You never know where the winds of interest will blow the writing fires. I have reveled in the vast lands of nonfiction most of my writing life, but I’ve also braved the world of novels, short stories, plays, and poetry as well. Lately, I have entered an area in which I have always had interest: screen writing.
This is not my first experience with this type of writing. Years back, I took a screenwriting class, got enthused, and wrote a few Seinfeld scripts that landed me an agent but no sales. “It’s written in-house,” the agent told me. “If you want to write scripts, write an original screenplay (= movie).”
I grumbled, groused, and then moved on to other projects that excited me. Years passed, and then one day I was in Seattle, visiting a friend and viewing a few Mariner baseball games. As usual during that time, the Mariners were not doing too well and the papers reported that the team was considering firing their manager.
What if? I thought. What if they decided to hire a nonprofessional—just a regular guy who coached kids—to finish out the season? And what if this guy was having challenges of his own at the time?

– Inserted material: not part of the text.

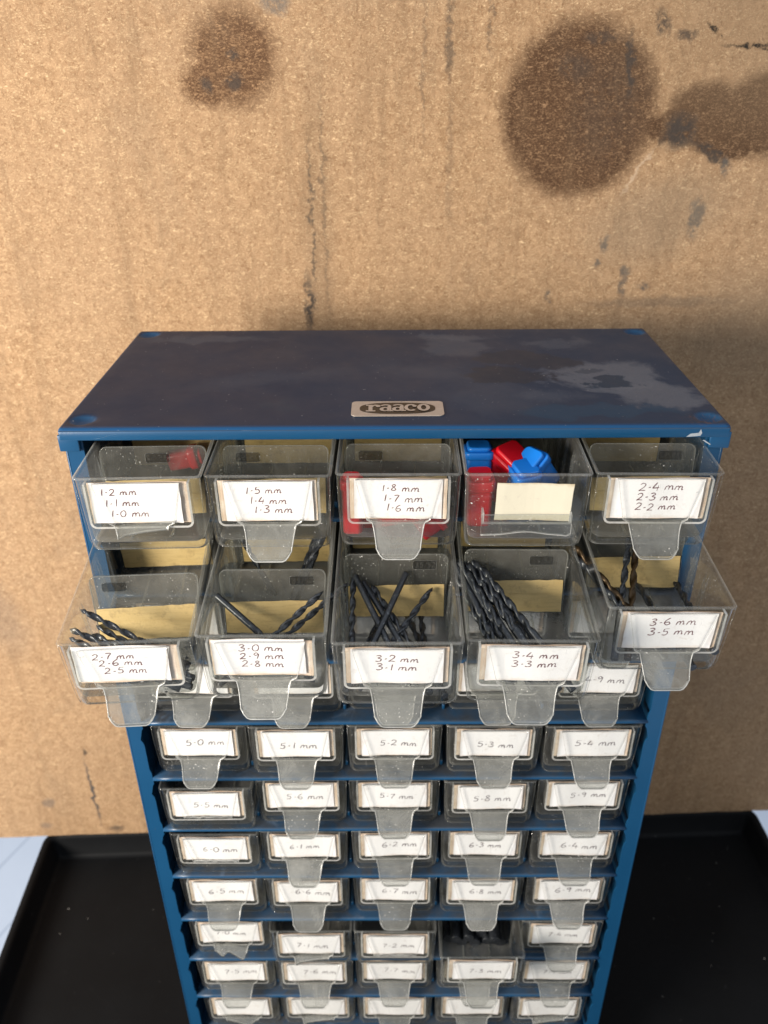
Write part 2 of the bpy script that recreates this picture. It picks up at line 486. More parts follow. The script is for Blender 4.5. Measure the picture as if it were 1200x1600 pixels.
def m_paper(name, col, stain, amt):
    t = NT(name); v = t.obj(True)
    c = t.mix(t.noise(v, 70, 5, .7), tuple(k*.93 for k in col), col)
    o = t.obj(); sp = t.n('ShaderNodeSeparateXYZ'); t.l(o, sp.inputs[0])
    ax = t.math('ABSOLUTE', sp.outputs['X']); az = t.math('ABSOLUTE', sp.outputs['Z'])
    e = t.math('MAXIMUM', t.math('DIVIDE', ax, .0215), t.math('DIVIDE', az, .0102))
    e = t.math('ADD', e, t.math('MULTIPLY', t.math('SUBTRACT', t.noise(v, 160, 4), .5), .5))
    c = t.mix(t.ramp(e, [(.82, 0.0), (1.0, amt)]), c, stain)
    sm = t.ramp(t.noise(v, 210, 6, .75, 1.0), [(.56, 0.0), (.72, .5)])
    c = t.mix(sm, c, (.42, .37, .32))
    p = t.bsdf(c, .8, Specular_IOR_Level=.2)
    t.bump(p, t.noise(v, 120, 3), .25, .0004)
    return t.done(p)

def m_tape():
    t = NT('masking_tape'); v = t.obj(True)
    c = t.mix(t.noise(v, 80, 5, .7), (.50, .345, .13), (.66, .50, .24))
    mp = t.n('ShaderNodeMapping'); t.l(v, mp.inputs[0]); mp.inputs['Scale'].default_value = (.15, 1, 1)
    c = t.mix(t.ramp(t.noise(mp.outputs[0], 900, 3), [(.5, 0.0), (.72, .35)]), c, (.32, .22, .09))
    c = t.mix(t.ramp(t.noise(v, 130, 5, .75), [(.54, 0.0), (.70, .6)]), c, (.25, .17, .08))
    p = t.bsdf(c, .6)
    t.bump(p, t.noise(v, 900, 2), .3, .0003)
    return t.done(p)

def m_steel():
    t = NT('black_oxide_steel'); v = t.obj(True)
    n = t.noise(v, 300, 4, .7)
    c = t.mix(n, (.012, .014, .018), (.045, .050, .060))
    c = t.mix(t.ramp(t.noise(v, 520, 4, .8), [(.57, 0.0), (.70, .7)]), c, (.24, .26, .28))
    return t.done(t.bsdf(c, t.math('MULTIPLY_ADD', n, .25, .22), Metallic=.40, Specular_IOR_Level=.8))

PAINT = m_paint(); LID = m_lid(); BOARD = m_board(); TRAY = m_tray(); FLOOR = m_floor()
CLEAR = m_clear('clear_plastic', .034, edge=.19, hazecol=(.44, .435, .41))
RIM = m_clear('clear_plastic_rim', .20, edge=.25, hazecol=(.50, .50, .47), rough=.10, specks=False)  # paler haze in rim, corner and edge stands in for refracted light
CORNER = m_clear('clear_plastic_corner', .10, edge=.22, hazecol=(.42, .42, .40), rough=.12)
DUSTY = m_clear('dusty_clear_floor', .74, edge=.1, hazecol=(.27, .26, .24), rough=.3)
TAB = m_clear('scuffed_clear_plastic', .31, edge=.22, hazecol=(.44, .44, .41), rough=.22)
PLATE = m_clear('clear_label_window', .008, tint=(.985, .985, .98), edge=.12, specks=True, spec=.45)
EDGE = m_clear('clear_plastic_edge', .62, edge=.3, hazecol=(.72, .72, .69), specks=False, rough=.2)
DIVM = m_clear('clear_divider_plastic', .14, edge=.25, hazecol=(.42, .41, .375), rough=.3)
WHITE = m_paper('white_label_paper', (.71, .71, .705), (.55, .43, .33), .38)
CREAM = m_paper('old_cream_card', (.74, .65, .55), (.46, .30, .18), .55)
YELLOW = m_paper('yellowed_paper', (.60, .56, .44), (.42, .33, .20), .8)
TAPE = m_tape(); STEEL = m_steel()
BRONZE = m_simple('bronze_steel', (.060, .036, .016), .4, .3, 300, Metallic=.6)
BRIGHT = m_simple('bright_steel', (.30, .28, .25), .3, .2, 300, Metallic=.9)
INK = m_simple('brown_ink', (.110, .036, .040), .6, .4, 500)
GREYINK = m_simple('grey_ink', (.13, .11, .12), .6, .4, 500)
RED = m_simple('red_plastic', (.58, .006, .014), .28, .15, 90)
BLUE = m_simple('blue_plastic', (.010, .17, .60), .28, .15, 90)
FOIL = m_simple('badge_foil', (.46, .40, .35), .38, .2, 260, Metallic=.35)
BADGE = m_simple('badge_dark', (.030, .021, .015), .45, .2, 200)
CHIPW = m_simple('bare_metal_chip', (.30, .33, .36), .45, .3, 500)
DARKBACK = m_simple('dark_liner', (.012, .013, .015), .6, .2, 60)
CHIP = m_simple('pale_chip', (.20, .19, .17), .7, .2, 200)

# ================================================================== setting: board, tray, floor
TH = radians(2.26)
# floor
b = MB(); b.add([(-4000, -3000, 0), (4000, -3000, 0), (4000, 5000, 0), (-4000, 5000, 0)], [(0, 1, 2, 3)])
tag(link('floor', b.mesh('floor', [FLOOR]), None, (0, 0, -750), (0, 0, radians(-24))), 'pale blue painted boards far below the bench tray', kind='structure')

# tray (frame turned with the board): origin at back left outer corner
tray = link('bench_tray', None, None, (-343, 210, 0), (0, 0, TH))
tag(tray, 'black painted shallow tray with raised rim carrying the blue drawer cabinet', 'tray')
b = MB()
W, D0 = 711, -560
R = []
for (ins, z) in ((0, -4), (0, 22), (.8, 24.3), (2.5, 25), (4.5, 25), (6.5, 24), (8, 21), (11, 3), (13, .8), (16, 0)):
    R.append(rrect(ins, W-ins, D0+ins, -ins, z, max(3, 14-ins), 5))
b.rings(R, closed_top=True, closed_bot=True)
link('tray_base', b.mesh('tray_base', [TRAY]), tray)
b = MB()
b2 = [(2, 40, -40, -2), (W-40, W-2, -40, -2), (2, 40, D0+2, D0+40), (W-40, W-2, D0+2, D0+40)]
for q in b2:
    bb = MB(); bb.rbox(q[0], q[1], q[2], q[3], -749.5, -4.2, 4, 1)
    link('leg', bb.mesh('leg', [TRAY]), tray)
dust = MB()
for k in range(70):
    x = random.choice([random.uniform(20, 190), random.uniform(530, 690)]); y = random.uniform(-330, -20)
    r = random.uniform(.15, .6)*(1.6 if random.random() < .1 else 1)
    a = random.uniform(0, 6)
    v = [(x+r*cos(a+j*pi/2.5)*random.uniform(.6, 1.3), y+r*sin(a+j*pi/2.5)*random.uniform(.6, 1.3), .02) for j in range(5)]
    dust.add(v+[(x, y, r*.6)], [(i, (i+1) % 5, 5) for i in range(5)])
tag(link('swarf_crumbs', dust.mesh('swarf_crumbs', [CHIP]), None, (-343, 210, .05), (0, 0, TH)), 'pale crumbs scattered on the black tray', 'crumbs', kind='stuff')

# hardboard sheet standing on the rear rim of the tray
b = MB()
n_ = 60
xs = [-190+i*(1120/n_) for i in range(n_+1)]
front = []
for i, x in enumerate(xs):
    zb = 25.6+.35*sin(x*.05)+.25*sin(x*.17+1)
    front.append((x, zb))
poly = front+[(930, 960), (-190, 960)]
b.prism(poly, -7.0, -1.0)
board = link('hardboard_sheet', b.mesh('hardboard_sheet', [BOARD]), None, (-343, 210, 0), (0, 0, TH))
tag(board, 'large brown hardboard sheet with round oil stains standing behind the blue cabinet', 'board')

# ================================================================== cabinet
H = 551.0; PITCH = 44.2; LIP0 = 6.0
def lipz(k): return H-LIP0-PITCH*k       # underside of the lip of shelf k
cabinet = link('drawer_cabinet', None, None, (0, 0, 0))
tag(cabinet, 'blue steel small parts cabinet with rows of clear drawers and a dusty top', 'cabinet')
# top cover
b = MB()
top = MB()
R = []
X0, X1, Y0, Y1 = -154, 154, -1.6, 147
for (ins, z) in ((0, H-5.6), (0, H-1.9), (.45, H-.9), (1.1, H-.35), (1.9, H-.12)):
    R.append(rrect(X0+ins, X1-ins, Y0+ins, Y1-ins, z, 3.0-ins*.6, 5))
top.rings(R, closed_top=False, closed_bot=True)
nx, ny = 150, 74
gx0, gx1, gy0, gy1 = X0+1.9, X1-1.9, Y0+1.9, Y1-1.9
dim = ((-145, 9.5), (146, 9), (-145.5, 138), (145.5, 138))
V = []
for j in range(ny+1):
    for i in range(nx+1):
        x = gx0+(gx1-gx0)*i/nx; y = gy0+(gy1-gy0)*j/ny
        z = H-.12
        ed = min(x-gx0, gx1-x, y-gy0, gy1-y)
        z += .12*min(1, ed/3)
        for dx, dy in dim:
            d = sqrt((x-dx)**2+(y-dy)**2)
            if d < 6.2: z -= 1.9*min(1, (6.2-d)/2.6)**1.2
        z += (.25*sin(x*.021+1)*sin(y*.034))*min(1, ed/12)
        V.append((x, y, z))
top.add(V, [(j*(nx+1)+i, j*(nx+1)+i+1, (j+1)*(nx+1)+i+1, (j+1)*(nx+1)+i) for j in range(ny) for i in range(nx)], 0, True)
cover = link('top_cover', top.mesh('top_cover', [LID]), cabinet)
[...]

These questions became the seeds for my story, and the tagline (every movie has one) became “A man takes on baseball. And himself.”
I thought about this for a year, and for the past six months I have worked at trying to transport it from my head to paper. Along the way I have read books on the craft (including the technical aspects of the genre), read other screenplays, watched lots of movies, and took copious notes.
What I enjoyed was the spare nature of the writing: it’s mostly dialogue and some directions, but little room for description. That also makes it challenging, too. Descriptions help you create context and make smooth transitions.
Last week I finished the first draft, one hundred fifteen pages of it. Like every first draft I have ever done, there was relief involved, relief that the story had held together to its conclusion. Is the story any good? I don’t know. Really, I don’t. I have printed it out and set it aside. At some point in time—a week, a month, five years—I’ll return to the script, this time with fresh eyes and I’ll read it.
And then I’ll get to work, the real work, of rewriting it. How long will that take? I don’t have a clue. A couple weeks. A month. A year. As long as it takes, until I’m satisfied.
And then what? Then, I’ll try to find a home for it, a home where the script can be made into a movie. This will be a daunting task, indeed, and the odds will be long. Maybe not as long as singing at the Met or batting cleanup for the Orioles, but the chances of my script ever being made into a movie are slim.
So, why take the time to work on such a project in the first place, when the odds are clearly against you and where other avenues of writing provide you with a much better chance for success? The answer is simple: You never know. You just never know.